In most cases you should start off using the informal du and ihr forms as you will most likely be practising with people you know and interact with often. Get comfortable with these first and then move onto the Sie form. Do not worry if you use the wrong one as you will still be understood.

German Commands

The command form is also called the imperative form and is used when giving commands, orders or instructions.

For example:
Shut up!
Help me!

English has one verb form for a command whereas German has three forms. When to use which form depends if you are talking in the du, ihr or Sie form. Let's look how a German command is formed.

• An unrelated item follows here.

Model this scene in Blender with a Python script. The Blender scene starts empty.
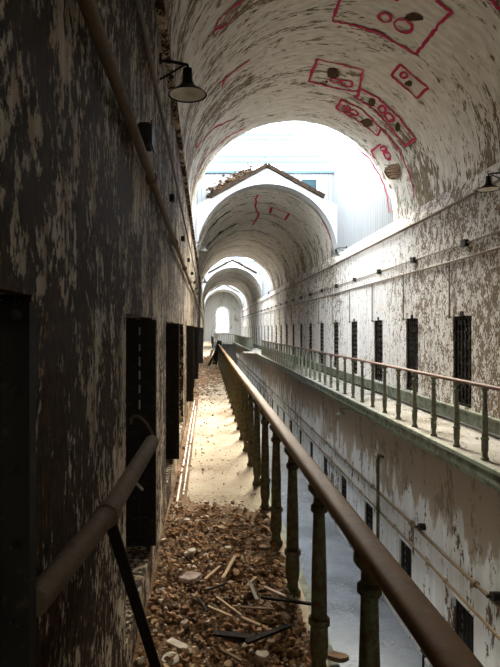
import bpy, bmesh, math, random
from mathutils import Vector, Matrix, noise
random.seed(7)
PI = math.pi
C = bpy.context.scene.collection
# ------------------------------------------------------------------ camera, light, exposure
F = 570.0; VX = 207.0; VY = 329.0; EYE = 1.65
cam_d = bpy.data.cameras.new('camera'); cam = bpy.data.objects.new('camera', cam_d); C.objects.link(cam)
cam.location = (0, 0, EYE); cam.rotation_euler = (PI/2, 0, 0)
cam_d.sensor_fit = 'HORIZONTAL'; cam_d.sensor_width = 36; cam_d.lens = F/500*36
cam_d.shift_x = (250-VX)/500; cam_d.shift_y = -(333.5-VY)/500; cam_d.clip_start = 0.02; cam_d.clip_end = 400
bpy.context.scene.camera = cam
vs = bpy.context.scene.view_settings
vs.view_transform = 'Standard'; vs.look = 'None'; vs.gamma = 1; vs.exposure = 2.4
w = bpy.data.worlds.new('world'); bpy.context.scene.world = w; w.use_nodes = True
bg = w.node_tree.nodes['Background']; bg.inputs[0].default_value = (.90, .95, 1, 1); bg.inputs[1].default_value = 3.8
sd = bpy.data.lights.new('sun', 'SUN'); sd.energy = 10.5; sd.angle = math.radians(35); sd.color = (1, .90, .74)
sun = bpy.data.objects.new('sun', sd); C.objects.link(sun)
sun.rotation_euler = Vector((-.10, -1.0, -.85)).to_track_quat('-Z', 'Y').to_euler(); sun.location = (2, 30, 30)

# ------------------------------------------------------------------ dimensions
XL, XR = -0.36, 4.45            # upper wall faces
XC = (XL+XR)/2; RV = (XR-XL)/2; ZS = 4.2
XRAIL, XEDGE = 0.53, 0.60       # left gallery railing and edge
XRR, XRE = 3.50, 3.41           # right gallery railing and edge
XLL, XLR = 0.29, 3.80           # lower wall faces
ZLOW = -4.15; YB, YE = -12.0, 76.0
GAPS = [(-12.0, -8.5), (13.6, 20.0), (39.0, 46.5), (64.3, 71.0)]
VAULTS = [(-8.5, 13.6), (20.0, 39.0), (46.5, 64.3), (71.0, 76.0)]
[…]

Table: German Command Form:

Form of Command Example Translation
du verb stem (+e) Komm! Come!
ihr verb stem + t Kommt! Come!
Sie infinitive + Sie Kommen Sie! Come!

As you can see from the table, a command always starts with the verb, followed by the pronoun. However the pronouns du and ihr are dropped, leaving only the verb itself. The only time when the pronoun still appears is when using the polite Sie form.

For example:
Mach deine Hausaufgaben! ⇨ Do your homework!
Lernt bitte mehr Deutsch! ⇨ Please learn more German!
Fahren Sie vorsichtig! ⇨ Drive carefully!

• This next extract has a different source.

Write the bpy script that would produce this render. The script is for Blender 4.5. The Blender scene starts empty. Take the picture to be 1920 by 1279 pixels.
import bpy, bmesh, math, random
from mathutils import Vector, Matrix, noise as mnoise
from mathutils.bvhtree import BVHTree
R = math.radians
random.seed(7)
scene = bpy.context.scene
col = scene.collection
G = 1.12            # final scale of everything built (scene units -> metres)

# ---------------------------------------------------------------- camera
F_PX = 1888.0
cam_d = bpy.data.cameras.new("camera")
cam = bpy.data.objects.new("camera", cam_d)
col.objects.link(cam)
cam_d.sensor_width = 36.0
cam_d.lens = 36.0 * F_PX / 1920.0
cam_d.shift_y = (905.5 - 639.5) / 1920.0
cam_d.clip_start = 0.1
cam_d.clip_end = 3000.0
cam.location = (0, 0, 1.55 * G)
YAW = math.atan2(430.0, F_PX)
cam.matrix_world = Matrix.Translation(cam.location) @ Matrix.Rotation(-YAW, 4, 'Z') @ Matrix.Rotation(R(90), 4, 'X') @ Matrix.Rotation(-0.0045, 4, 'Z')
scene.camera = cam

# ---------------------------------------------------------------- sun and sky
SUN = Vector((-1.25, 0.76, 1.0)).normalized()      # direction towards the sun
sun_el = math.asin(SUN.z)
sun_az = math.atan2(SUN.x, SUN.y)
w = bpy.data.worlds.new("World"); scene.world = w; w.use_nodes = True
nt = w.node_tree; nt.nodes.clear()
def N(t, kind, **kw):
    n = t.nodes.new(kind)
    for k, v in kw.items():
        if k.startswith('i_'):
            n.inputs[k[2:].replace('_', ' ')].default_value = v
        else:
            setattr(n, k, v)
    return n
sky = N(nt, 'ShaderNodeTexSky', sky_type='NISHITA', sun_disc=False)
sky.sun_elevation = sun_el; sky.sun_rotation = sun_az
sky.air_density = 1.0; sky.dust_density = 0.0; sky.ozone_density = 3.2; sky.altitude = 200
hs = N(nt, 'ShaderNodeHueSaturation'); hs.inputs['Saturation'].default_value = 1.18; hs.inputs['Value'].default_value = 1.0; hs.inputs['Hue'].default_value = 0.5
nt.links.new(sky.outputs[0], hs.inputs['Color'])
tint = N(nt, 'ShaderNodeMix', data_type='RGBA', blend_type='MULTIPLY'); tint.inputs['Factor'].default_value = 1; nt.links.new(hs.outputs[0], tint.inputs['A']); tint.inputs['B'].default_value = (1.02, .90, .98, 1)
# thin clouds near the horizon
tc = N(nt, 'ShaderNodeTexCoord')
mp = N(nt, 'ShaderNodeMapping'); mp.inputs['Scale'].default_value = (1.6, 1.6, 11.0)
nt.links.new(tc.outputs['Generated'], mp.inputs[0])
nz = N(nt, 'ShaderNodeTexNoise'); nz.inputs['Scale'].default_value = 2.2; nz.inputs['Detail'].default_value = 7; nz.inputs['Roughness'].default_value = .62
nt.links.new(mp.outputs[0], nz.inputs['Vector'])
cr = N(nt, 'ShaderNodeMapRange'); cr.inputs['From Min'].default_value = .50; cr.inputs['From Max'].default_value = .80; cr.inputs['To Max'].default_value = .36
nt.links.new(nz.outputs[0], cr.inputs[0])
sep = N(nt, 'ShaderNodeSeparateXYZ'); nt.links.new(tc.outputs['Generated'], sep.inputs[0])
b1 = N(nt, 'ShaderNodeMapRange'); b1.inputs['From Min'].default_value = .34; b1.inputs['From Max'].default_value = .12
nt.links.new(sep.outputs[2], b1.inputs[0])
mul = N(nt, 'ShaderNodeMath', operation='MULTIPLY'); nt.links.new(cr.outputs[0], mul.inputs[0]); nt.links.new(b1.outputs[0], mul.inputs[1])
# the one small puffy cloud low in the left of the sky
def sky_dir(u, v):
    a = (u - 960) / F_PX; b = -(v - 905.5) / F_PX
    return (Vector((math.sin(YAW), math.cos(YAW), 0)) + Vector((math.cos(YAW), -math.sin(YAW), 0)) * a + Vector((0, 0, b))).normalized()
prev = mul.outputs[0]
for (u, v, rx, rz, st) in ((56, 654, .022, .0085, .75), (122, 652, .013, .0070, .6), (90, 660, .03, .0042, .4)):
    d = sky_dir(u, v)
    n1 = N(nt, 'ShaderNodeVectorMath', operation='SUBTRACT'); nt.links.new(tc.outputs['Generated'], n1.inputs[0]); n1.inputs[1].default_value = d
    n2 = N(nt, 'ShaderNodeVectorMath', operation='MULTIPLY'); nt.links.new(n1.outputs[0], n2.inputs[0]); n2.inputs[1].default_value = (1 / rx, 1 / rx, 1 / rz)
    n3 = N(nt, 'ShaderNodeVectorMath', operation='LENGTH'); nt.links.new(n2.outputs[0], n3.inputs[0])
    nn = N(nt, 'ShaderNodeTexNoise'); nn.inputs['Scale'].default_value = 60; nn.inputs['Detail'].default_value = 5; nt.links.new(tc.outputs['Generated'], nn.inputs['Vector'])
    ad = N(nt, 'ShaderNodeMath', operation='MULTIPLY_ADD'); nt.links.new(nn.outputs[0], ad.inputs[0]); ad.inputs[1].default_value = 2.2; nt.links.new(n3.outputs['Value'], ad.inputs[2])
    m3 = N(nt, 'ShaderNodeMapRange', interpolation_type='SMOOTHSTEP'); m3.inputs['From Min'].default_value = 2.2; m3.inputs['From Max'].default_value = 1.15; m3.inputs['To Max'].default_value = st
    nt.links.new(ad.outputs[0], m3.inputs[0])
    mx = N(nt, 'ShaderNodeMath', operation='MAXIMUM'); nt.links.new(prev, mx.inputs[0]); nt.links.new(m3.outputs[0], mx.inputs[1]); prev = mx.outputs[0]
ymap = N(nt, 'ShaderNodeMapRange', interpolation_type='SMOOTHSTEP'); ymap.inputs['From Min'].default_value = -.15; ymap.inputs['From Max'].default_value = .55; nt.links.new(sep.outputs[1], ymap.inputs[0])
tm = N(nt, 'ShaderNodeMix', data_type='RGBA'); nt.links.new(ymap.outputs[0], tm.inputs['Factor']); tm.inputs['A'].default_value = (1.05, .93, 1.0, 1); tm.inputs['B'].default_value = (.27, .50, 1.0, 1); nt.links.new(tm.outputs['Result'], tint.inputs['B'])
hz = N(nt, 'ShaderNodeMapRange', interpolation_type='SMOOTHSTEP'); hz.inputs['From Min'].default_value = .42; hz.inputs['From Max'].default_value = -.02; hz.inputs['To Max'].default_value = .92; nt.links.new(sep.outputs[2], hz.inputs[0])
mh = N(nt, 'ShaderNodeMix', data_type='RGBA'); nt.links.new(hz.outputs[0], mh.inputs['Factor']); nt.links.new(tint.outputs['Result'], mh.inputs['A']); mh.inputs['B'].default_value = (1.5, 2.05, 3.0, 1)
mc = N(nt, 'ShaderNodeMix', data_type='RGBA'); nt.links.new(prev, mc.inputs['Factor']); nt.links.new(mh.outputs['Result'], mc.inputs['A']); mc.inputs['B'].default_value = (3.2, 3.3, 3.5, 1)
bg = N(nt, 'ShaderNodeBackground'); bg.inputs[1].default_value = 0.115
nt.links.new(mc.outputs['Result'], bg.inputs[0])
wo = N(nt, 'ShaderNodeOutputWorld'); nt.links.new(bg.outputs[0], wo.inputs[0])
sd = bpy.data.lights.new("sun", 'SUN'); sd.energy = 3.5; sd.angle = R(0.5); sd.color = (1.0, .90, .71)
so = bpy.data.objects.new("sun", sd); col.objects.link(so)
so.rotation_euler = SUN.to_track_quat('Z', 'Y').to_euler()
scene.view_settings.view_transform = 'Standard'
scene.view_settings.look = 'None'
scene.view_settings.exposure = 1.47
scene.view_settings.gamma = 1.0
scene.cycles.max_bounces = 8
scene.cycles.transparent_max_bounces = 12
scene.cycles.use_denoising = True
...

A command in the du form usually only uses the stem of the verb. There are of course exceptions, but these are very rare. For example, when the stem of the verb ends in -d, -t, -m or -n, an -e is added to make the pronunciation easier.

For example:
reden (to talk) ⇨ Rede nicht so viel! (Don't talk so much!)
arbeiten (to work) ⇨ Arbeite mehr! (Work more!)
atmen (to breathe) ⇨ Atme tief durch! (Take a deep breath!)
öffnen (to open) ⇨ Öffne die Tür! (Open the door!)

Weak verbs ending in -eln or -ern also use this -e, but the other -e in the stem itself is often dropped in spoken German.

For example:
handeln (to act) ⇨ Handle schnell! (Act quickly!)
feiern (to celebrate) ⇨ Feire! (Celebrate!)

Also, the verb sein (to be) is a strong verb and the command forms are quite irregular and don't follow the rules that we've just discussed. Let's have a look at the verb sein in the three command forms:

  • du form: Sei ruhig! ⇨ Be quiet!
  • ihr form: Seid ruhig! ⇨ Be quiet!
  • Sie form: Seien Sie ruhig! ⇨ Be quiet!

Note: We will come back to the imperative in our Seaside and Holiday Module in level B1.